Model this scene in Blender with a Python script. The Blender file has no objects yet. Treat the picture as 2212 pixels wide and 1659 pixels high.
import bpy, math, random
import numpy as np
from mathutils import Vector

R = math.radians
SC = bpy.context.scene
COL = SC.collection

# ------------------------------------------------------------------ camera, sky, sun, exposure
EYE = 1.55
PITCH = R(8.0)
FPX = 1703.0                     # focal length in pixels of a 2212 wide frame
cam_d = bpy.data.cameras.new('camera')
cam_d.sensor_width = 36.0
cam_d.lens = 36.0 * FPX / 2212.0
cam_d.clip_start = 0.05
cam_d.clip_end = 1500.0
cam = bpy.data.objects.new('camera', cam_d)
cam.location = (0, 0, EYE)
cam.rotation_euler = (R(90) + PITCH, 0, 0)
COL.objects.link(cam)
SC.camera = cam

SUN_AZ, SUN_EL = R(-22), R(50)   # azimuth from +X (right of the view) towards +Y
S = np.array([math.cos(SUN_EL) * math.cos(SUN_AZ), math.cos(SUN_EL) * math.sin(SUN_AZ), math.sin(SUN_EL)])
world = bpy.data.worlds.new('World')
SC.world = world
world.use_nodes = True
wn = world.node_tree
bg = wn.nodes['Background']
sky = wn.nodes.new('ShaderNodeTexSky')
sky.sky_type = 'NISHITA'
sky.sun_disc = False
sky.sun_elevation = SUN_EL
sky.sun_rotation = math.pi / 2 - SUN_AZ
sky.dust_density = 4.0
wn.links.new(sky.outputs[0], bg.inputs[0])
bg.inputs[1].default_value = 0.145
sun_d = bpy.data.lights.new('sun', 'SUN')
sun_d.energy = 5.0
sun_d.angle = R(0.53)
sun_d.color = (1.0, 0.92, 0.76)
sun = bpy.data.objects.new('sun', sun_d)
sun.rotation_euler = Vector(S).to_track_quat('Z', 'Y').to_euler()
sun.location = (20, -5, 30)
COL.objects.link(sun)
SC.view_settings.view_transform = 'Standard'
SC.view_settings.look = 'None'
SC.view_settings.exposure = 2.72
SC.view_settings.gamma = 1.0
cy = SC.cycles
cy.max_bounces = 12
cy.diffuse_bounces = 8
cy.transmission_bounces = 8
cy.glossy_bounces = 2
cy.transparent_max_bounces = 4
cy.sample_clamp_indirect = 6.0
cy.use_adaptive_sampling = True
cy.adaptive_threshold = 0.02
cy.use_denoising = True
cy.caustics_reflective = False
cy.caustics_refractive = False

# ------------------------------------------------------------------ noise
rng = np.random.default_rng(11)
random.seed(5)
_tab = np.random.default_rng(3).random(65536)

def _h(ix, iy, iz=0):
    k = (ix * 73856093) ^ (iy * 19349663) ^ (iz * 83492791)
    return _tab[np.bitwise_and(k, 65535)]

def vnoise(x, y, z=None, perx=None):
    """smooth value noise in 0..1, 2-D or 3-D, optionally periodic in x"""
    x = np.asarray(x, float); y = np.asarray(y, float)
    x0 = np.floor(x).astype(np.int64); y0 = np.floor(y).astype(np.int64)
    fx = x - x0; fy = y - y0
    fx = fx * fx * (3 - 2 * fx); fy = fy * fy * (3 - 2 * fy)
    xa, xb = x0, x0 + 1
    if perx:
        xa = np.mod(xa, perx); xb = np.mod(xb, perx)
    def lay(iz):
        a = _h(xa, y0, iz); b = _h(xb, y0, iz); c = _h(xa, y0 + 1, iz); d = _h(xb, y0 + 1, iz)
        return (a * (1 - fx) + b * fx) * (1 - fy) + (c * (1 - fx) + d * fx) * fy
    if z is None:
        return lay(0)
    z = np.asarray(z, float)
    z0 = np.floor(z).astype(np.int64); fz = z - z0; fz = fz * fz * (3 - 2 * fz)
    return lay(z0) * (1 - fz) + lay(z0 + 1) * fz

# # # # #

### The problem
Print only the lines that run from the start of the listing to the line bearing "COL = SC.collection"; please keep the first line and that last one, exactly as they appear.

### Reply
Model this scene in Blender with a Python script. The Blender file has no objects yet. Treat the picture as 2212 pixels wide and 1659 pixels high.
import bpy, math, random
import numpy as np
from mathutils import Vector

R = math.radians
SC = bpy.context.scene
COL = SC.collection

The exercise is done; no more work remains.